Dataset content:
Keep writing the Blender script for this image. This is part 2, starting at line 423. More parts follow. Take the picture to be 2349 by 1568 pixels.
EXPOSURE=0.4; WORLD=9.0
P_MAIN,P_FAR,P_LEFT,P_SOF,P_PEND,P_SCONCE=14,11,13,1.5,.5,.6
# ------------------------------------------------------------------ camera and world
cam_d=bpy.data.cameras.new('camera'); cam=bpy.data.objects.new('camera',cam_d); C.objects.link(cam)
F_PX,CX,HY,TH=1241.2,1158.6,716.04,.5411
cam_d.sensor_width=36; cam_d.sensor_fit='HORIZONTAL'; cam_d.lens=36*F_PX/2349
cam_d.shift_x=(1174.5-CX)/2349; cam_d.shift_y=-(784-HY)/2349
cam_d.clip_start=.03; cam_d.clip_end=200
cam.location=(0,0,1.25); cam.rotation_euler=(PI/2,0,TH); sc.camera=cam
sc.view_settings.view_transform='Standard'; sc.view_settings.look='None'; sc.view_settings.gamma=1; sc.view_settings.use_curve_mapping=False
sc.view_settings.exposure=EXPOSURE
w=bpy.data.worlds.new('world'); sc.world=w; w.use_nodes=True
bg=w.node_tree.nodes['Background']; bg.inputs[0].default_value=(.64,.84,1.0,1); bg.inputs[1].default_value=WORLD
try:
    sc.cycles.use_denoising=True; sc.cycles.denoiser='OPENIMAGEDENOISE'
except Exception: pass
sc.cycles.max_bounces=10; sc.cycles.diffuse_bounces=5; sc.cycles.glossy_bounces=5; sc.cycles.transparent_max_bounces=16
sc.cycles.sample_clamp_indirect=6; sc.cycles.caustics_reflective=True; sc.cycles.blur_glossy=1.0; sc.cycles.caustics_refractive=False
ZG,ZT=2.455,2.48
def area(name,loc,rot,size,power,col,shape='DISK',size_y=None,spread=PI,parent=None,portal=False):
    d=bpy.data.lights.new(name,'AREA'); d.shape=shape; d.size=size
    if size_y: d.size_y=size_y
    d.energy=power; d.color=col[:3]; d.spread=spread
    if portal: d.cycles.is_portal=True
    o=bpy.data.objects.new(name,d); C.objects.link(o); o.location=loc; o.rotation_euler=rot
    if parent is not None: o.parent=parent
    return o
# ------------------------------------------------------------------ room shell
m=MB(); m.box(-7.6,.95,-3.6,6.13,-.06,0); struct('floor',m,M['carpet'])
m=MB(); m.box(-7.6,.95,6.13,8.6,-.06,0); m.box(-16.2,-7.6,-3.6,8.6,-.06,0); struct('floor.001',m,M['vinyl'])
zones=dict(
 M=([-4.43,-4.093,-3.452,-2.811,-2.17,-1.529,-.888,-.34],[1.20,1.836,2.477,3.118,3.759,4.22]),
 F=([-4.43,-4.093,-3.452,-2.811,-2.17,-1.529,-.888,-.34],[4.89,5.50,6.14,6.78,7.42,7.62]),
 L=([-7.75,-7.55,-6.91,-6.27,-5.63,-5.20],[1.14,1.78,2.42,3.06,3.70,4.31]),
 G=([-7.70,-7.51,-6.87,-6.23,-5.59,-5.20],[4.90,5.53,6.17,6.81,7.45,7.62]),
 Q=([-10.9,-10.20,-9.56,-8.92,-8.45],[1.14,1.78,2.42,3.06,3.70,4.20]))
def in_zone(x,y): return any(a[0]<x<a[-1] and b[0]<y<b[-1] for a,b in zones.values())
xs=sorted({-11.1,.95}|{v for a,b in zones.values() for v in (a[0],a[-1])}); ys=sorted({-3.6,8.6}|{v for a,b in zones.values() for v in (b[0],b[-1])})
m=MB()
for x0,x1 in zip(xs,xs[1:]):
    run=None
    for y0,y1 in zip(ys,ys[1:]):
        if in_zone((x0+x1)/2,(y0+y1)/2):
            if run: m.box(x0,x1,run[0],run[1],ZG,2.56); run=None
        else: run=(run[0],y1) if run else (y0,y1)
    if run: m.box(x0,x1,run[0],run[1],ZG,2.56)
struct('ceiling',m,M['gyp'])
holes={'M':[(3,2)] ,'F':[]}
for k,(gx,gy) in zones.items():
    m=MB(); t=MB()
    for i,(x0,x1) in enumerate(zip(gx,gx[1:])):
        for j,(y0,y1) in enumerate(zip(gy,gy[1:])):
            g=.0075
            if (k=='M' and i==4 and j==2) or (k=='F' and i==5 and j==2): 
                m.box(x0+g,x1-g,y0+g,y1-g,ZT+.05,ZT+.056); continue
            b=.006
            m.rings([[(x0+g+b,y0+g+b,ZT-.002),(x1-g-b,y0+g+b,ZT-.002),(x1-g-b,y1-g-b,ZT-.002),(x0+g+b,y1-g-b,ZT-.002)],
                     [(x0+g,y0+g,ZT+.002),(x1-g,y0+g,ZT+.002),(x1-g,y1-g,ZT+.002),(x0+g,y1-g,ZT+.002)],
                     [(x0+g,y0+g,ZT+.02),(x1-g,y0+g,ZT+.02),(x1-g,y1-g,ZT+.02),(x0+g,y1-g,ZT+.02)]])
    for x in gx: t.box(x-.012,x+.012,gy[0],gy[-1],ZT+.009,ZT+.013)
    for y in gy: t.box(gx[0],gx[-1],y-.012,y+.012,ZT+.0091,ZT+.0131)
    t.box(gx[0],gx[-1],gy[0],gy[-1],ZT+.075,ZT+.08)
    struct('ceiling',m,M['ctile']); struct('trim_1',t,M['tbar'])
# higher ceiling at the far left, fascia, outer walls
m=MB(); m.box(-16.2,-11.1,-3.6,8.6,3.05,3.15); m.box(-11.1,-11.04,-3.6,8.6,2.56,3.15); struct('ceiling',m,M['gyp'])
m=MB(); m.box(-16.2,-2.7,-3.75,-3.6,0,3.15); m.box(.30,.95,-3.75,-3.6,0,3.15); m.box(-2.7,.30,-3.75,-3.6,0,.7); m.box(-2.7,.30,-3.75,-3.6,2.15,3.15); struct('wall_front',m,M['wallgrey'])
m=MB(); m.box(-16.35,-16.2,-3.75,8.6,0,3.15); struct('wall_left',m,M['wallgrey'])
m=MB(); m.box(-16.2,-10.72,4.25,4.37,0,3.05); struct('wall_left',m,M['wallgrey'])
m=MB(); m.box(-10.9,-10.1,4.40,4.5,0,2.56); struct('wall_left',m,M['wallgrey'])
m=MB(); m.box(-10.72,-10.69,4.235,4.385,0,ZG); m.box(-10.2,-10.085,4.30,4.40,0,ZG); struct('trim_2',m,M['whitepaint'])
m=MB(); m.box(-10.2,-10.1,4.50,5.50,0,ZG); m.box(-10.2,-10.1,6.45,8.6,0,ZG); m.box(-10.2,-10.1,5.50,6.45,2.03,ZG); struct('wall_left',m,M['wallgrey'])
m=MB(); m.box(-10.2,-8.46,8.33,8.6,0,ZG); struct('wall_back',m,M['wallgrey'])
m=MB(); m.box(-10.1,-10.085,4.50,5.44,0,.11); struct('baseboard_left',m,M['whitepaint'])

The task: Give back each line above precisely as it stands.

Solution for this problem:
Keep writing the Blender script for this image. This is part 2, starting at line 423. More parts follow. Take the picture to be 2349 by 1568 pixels.
EXPOSURE=0.4; WORLD=9.0
P_MAIN,P_FAR,P_LEFT,P_SOF,P_PEND,P_SCONCE=14,11,13,1.5,.5,.6
# ------------------------------------------------------------------ camera and world
cam_d=bpy.data.cameras.new('camera'); cam=bpy.data.objects.new('camera',cam_d); C.objects.link(cam)
F_PX,CX,HY,TH=1241.2,1158.6,716.04,.5411
cam_d.sensor_width=36; cam_d.sensor_fit='HORIZONTAL'; cam_d.lens=36*F_PX/2349
cam_d.shift_x=(1174.5-CX)/2349; cam_d.shift_y=-(784-HY)/2349
cam_d.clip_start=.03; cam_d.clip_end=200
cam.location=(0,0,1.25); cam.rotation_euler=(PI/2,0,TH); sc.camera=cam
sc.view_settings.view_transform='Standard'; sc.view_settings.look='None'; sc.view_settings.gamma=1; sc.view_settings.use_curve_mapping=False
sc.view_settings.exposure=EXPOSURE
w=bpy.data.worlds.new('world'); sc.world=w; w.use_nodes=True
bg=w.node_tree.nodes['Background']; bg.inputs[0].default_value=(.64,.84,1.0,1); bg.inputs[1].default_value=WORLD
try:
    sc.cycles.use_denoising=True; sc.cycles.denoiser='OPENIMAGEDENOISE'
except Exception: pass
sc.cycles.max_bounces=10; sc.cycles.diffuse_bounces=5; sc.cycles.glossy_bounces=5; sc.cycles.transparent_max_bounces=16
sc.cycles.sample_clamp_indirect=6; sc.cycles.caustics_reflective=True; sc.cycles.blur_glossy=1.0; sc.cycles.caustics_refractive=False
ZG,ZT=2.455,2.48
def area(name,loc,rot,size,power,col,shape='DISK',size_y=None,spread=PI,parent=None,portal=False):
    d=bpy.data.lights.new(name,'AREA'); d.shape=shape; d.size=size
    if size_y: d.size_y=size_y
    d.energy=power; d.color=col[:3]; d.spread=spread
    if portal: d.cycles.is_portal=True
    o=bpy.data.objects.new(name,d); C.objects.link(o); o.location=loc; o.rotation_euler=rot
    if parent is not None: o.parent=parent
    return o
# ------------------------------------------------------------------ room shell
m=MB(); m.box(-7.6,.95,-3.6,6.13,-.06,0); struct('floor',m,M['carpet'])
m=MB(); m.box(-7.6,.95,6.13,8.6,-.06,0); m.box(-16.2,-7.6,-3.6,8.6,-.06,0); struct('floor.001',m,M['vinyl'])
zones=dict(
 M=([-4.43,-4.093,-3.452,-2.811,-2.17,-1.529,-.888,-.34],[1.20,1.836,2.477,3.118,3.759,4.22]),
 F=([-4.43,-4.093,-3.452,-2.811,-2.17,-1.529,-.888,-.34],[4.89,5.50,6.14,6.78,7.42,7.62]),
 L=([-7.75,-7.55,-6.91,-6.27,-5.63,-5.20],[1.14,1.78,2.42,3.06,3.70,4.31]),
 G=([-7.70,-7.51,-6.87,-6.23,-5.59,-5.20],[4.90,5.53,6.17,6.81,7.45,7.62]),
 Q=([-10.9,-10.20,-9.56,-8.92,-8.45],[1.14,1.78,2.42,3.06,3.70,4.20]))
def in_zone(x,y): return any(a[0]<x<a[-1] and b[0]<y<b[-1] for a,b in zones.values())
xs=sorted({-11.1,.95}|{v for a,b in zones.values() for v in (a[0],a[-1])}); ys=sorted({-3.6,8.6}|{v for a,b in zones.values() for v in (b[0],b[-1])})
m=MB()
for x0,x1 in zip(xs,xs[1:]):
    run=None
    for y0,y1 in zip(ys,ys[1:]):
        if in_zone((x0+x1)/2,(y0+y1)/2):
            if run: m.box(x0,x1,run[0],run[1],ZG,2.56); run=None
        else: run=(run[0],y1) if run else (y0,y1)
    if run: m.box(x0,x1,run[0],run[1],ZG,2.56)
struct('ceiling',m,M['gyp'])
holes={'M':[(3,2)] ,'F':[]}
for k,(gx,gy) in zones.items():
    m=MB(); t=MB()
    for i,(x0,x1) in enumerate(zip(gx,gx[1:])):
        for j,(y0,y1) in enumerate(zip(gy,gy[1:])):
            g=.0075
            if (k=='M' and i==4 and j==2) or (k=='F' and i==5 and j==2): 
                m.box(x0+g,x1-g,y0+g,y1-g,ZT+.05,ZT+.056); continue
            b=.006
            m.rings([[(x0+g+b,y0+g+b,ZT-.002),(x1-g-b,y0+g+b,ZT-.002),(x1-g-b,y1-g-b,ZT-.002),(x0+g+b,y1-g-b,ZT-.002)],
                     [(x0+g,y0+g,ZT+.002),(x1-g,y0+g,ZT+.002),(x1-g,y1-g,ZT+.002),(x0+g,y1-g,ZT+.002)],
                     [(x0+g,y0+g,ZT+.02),(x1-g,y0+g,ZT+.02),(x1-g,y1-g,ZT+.02),(x0+g,y1-g,ZT+.02)]])
    for x in gx: t.box(x-.012,x+.012,gy[0],gy[-1],ZT+.009,ZT+.013)
    for y in gy: t.box(gx[0],gx[-1],y-.012,y+.012,ZT+.0091,ZT+.0131)
    t.box(gx[0],gx[-1],gy[0],gy[-1],ZT+.075,ZT+.08)
    struct('ceiling',m,M['ctile']); struct('trim_1',t,M['tbar'])
# higher ceiling at the far left, fascia, outer walls
m=MB(); m.box(-16.2,-11.1,-3.6,8.6,3.05,3.15); m.box(-11.1,-11.04,-3.6,8.6,2.56,3.15); struct('ceiling',m,M['gyp'])
m=MB(); m.box(-16.2,-2.7,-3.75,-3.6,0,3.15); m.box(.30,.95,-3.75,-3.6,0,3.15); m.box(-2.7,.30,-3.75,-3.6,0,.7); m.box(-2.7,.30,-3.75,-3.6,2.15,3.15); struct('wall_front',m,M['wallgrey'])
m=MB(); m.box(-16.35,-16.2,-3.75,8.6,0,3.15); struct('wall_left',m,M['wallgrey'])
m=MB(); m.box(-16.2,-10.72,4.25,4.37,0,3.05); struct('wall_left',m,M['wallgrey'])
m=MB(); m.box(-10.9,-10.1,4.40,4.5,0,2.56); struct('wall_left',m,M['wallgrey'])
m=MB(); m.box(-10.72,-10.69,4.235,4.385,0,ZG); m.box(-10.2,-10.085,4.30,4.40,0,ZG); struct('trim_2',m,M['whitepaint'])
m=MB(); m.box(-10.2,-10.1,4.50,5.50,0,ZG); m.box(-10.2,-10.1,6.45,8.6,0,ZG); m.box(-10.2,-10.1,5.50,6.45,2.03,ZG); struct('wall_left',m,M['wallgrey'])
m=MB(); m.box(-10.2,-8.46,8.33,8.6,0,ZG); struct('wall_back',m,M['wallgrey'])
m=MB(); m.box(-10.1,-10.085,4.50,5.44,0,.11); struct('baseboard_left',m,M['whitepaint'])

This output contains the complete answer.